This week, Amazon’s Simple Storage Service (S3) went down across the East Coast, due to a typo by an engineer. The result was website outages across a massive number of both smaller companies and major brands including Nest home thermostats and work productivity software Slack. All told, more than 100,000 sites were affected by the outage. While little about the Amazon outage was ‘great’ for anyone, the story itself has done a great job of highlighting two important facts about cloud storage, and cloud-based networks in general.
First, even well-established cloud services can go down. It’s likely that many people using S3’s services simply assumed it was too big to fail – if Amazon Web Services has more than 1 million customers, what’s the likelihood of a major network outage? But a single point of failure doesn’t simply disappear by virtue of becoming a very big point of failure.
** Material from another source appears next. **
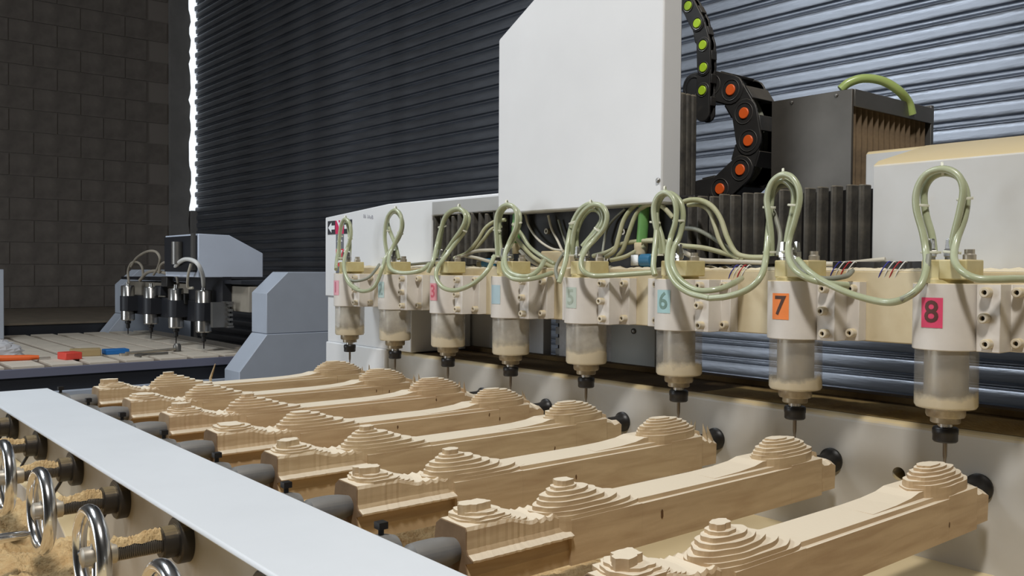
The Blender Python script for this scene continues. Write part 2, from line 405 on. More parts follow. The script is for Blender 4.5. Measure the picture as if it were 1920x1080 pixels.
# dark carriage plate behind the hoses
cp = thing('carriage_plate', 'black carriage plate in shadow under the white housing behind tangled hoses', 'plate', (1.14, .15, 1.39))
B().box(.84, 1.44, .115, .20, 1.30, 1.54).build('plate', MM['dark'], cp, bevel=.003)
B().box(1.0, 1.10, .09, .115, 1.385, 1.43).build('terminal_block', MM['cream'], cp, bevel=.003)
for x, z in ((1.0,1.478),(1.09,1.452),(1.25,1.47),(1.2,1.41)):
    B().lathe([(.007,0),(.007,-.008),(.003,-.008),(.003,-.003)], (x,.115,z), 'y', 12).build('bolt', MM['steel_dusty'], cp)

# bellows
def bellows(x0, x1, n, label):
    t = thing('bellows', label, 'bellows', ((x0+x1)/2, .13, 1.4))
    B().box(x0, x1, .1235, .30, 1.395, 1.528).build('backing', MM['dark'], t)
    w = (x1-x0)/n; pr = None
    for i in range(n):
        x = x0+i*w
        if pr is None:
            pr = B().prism([(x+.002,.124),(x+w*.12,.104),(x+w*.32,.099),(x+w*.52,.103),(x+w*.62,.124)], 'z', 1.397, 1.533).build('pleat', MM['bellows'], t, bevel=.002)
            o = pr
        else:
            o = pr.copy(); COL.objects.link(o); o.location.x += i*w
        o.location.z += random.uniform(-.003, .002); o.location.y += random.uniform(-.004, .003)
bellows(.532, .86, 11, 'black pleated way cover between white end cover and the tall housing')
bellows(1.43, 1.8265, 15, 'black pleated way cover right of the tall housing behind spindle 7')

# crossbar carrying spindles
cb = thing('spindle_crossbar', 'long cream dust-covered crossbar that the eight spindles are bolted to', 'crossbar', (1.2, .07, 1.27))
B().box(.20, 2.9, .045, .095, 1.274, 1.388).build('bar', MM['cream'], cb, bevel=.002)
db = B(); nx = 260
db.loft([[(.21+2.6*i/nx, y, 1.3882+h*random.uniform(.2,1.4)) for y, h in ((.046,0),(.055,.004),(.07,.006),(.085,.003),(.094,0))] for i in range(nx+1)], cap=False, closed=False)
db.build('dust_layer', MM['inner_dust'], cb, kind='stuff')
# plates and columns under the crossbar, standing at the ledge
up_ = thing('carriage_support', 'dusty white and grey support plates under the crossbar between spindles 3 and 6', 'support', (.6, .45, 1.05))
B().box(.235, .742, .33, .36, 1.141, 1.290).build('plate', MM['white_paint'], up_, bevel=.002)
B().box(.795, 1.005, .34, .40, 1.141, 1.40).build('plate', mat('plate_spotted', (218, 216, 214), .6, rgb2=(160, 156, 152), vscale=16), up_, bevel=.002)
B().box(1.006, 1.155, .325, .40, 1.141, 1.40).build('plate', mat('plate_grey', (168, 170, 164), .55, rgb2=(176, 176, 168), vscale=12), up_, bevel=.002)
B().lathe([(.007,0),(.007,-.003),(.004,-.005)], (1.085,.325,1.235), 'y', 12).build('bolt', MM['metal_grey'], up_)
for i in range(8):
    B().box(.765, .785, .355, .38, 1.148+i*.03, 1.168+i*.03).build('rack_tooth', MM['metal_grey'], up_)
B().box(.742, .795, .385, .42, 1.141, 1.4).build('slot', MM['dark'], up_)

# ------------------------------------------------------------------ spindles
R0 = .0455
def clamp_profile():
    pts = [(-R0,.045)]
    for i in range(15):
        a = math.pi+math.pi*i/14
        pts.append((R0*math.cos(a), R0*math.sin(a)-.002))
    pts += [(.047,-.014),(.079,-.014),(.079,.022),(.100,.022),(.100,.045)]
    return pts
COLS = {1: (226,164,176), 2: (178,198,194), 3: (222,150,156), 4: (174,198,206), 5: (188,200,188), 6: (168,204,206), 7: (246,140,72), 8: (226,74,112)}
NUMC = {1: (200,110,130), 2: (150,170,166), 3: (204,92,108), 4: (150,170,176), 5: (168,180,164), 6: (120,150,140), 7: (84,58,48), 8: (96,56,50)}
proto = thing('carving_spindle', '', 'spindle', (0, 0, 1.14), 'eight carving spindles in a row')
P0 = proto
B().prism(clamp_profile(), 'z', 1.275, 1.371).build('clamp_block', MM['clamp_paint'], P0, bevel=.0018)
scr = None
for (x, y, z) in [(.062,-.014,1.359),(.060,-.014,1.323),(.064,-.014,1.287),(.090,.022,1.359),(.090,.022,1.288)]:
    b = B().lathe([(.0072,.002),(.0072,-.011),(.0060,-.0125),(.0036,-.0125),(.0032,-.006)], (x,y,z), 'y', 16)
    o = b.build('screw', MM['screw_cap'], P0); B().lathe([(.0033,0),(.0033,-.001)], (x,y-.0062,z), 'y', 10).build('socket', MM['dark'], o)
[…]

While Amazon has likely invested a great deal of time and energy into ensuring uptime of services this large, it obviously couldn’t totally mitigate the possibility of failure.
Second, there’s a difference between data protection and data availability. Many people were surprised that S3 went down for this long because it’s advertised as having 99.999999999% durability. This durability statistic refers to the likelihood that your data will be lost, however, not the amount of time that it will be available to you. Amazon advertises the S3 service as “designed for” 99.99% uptime – that means that the service may be down for nearly an hour every year. There hasn’t been a major outage since 2012, so based on their own estimates, they were due for some downtime. Unfortunately for everyone involved, they delivered.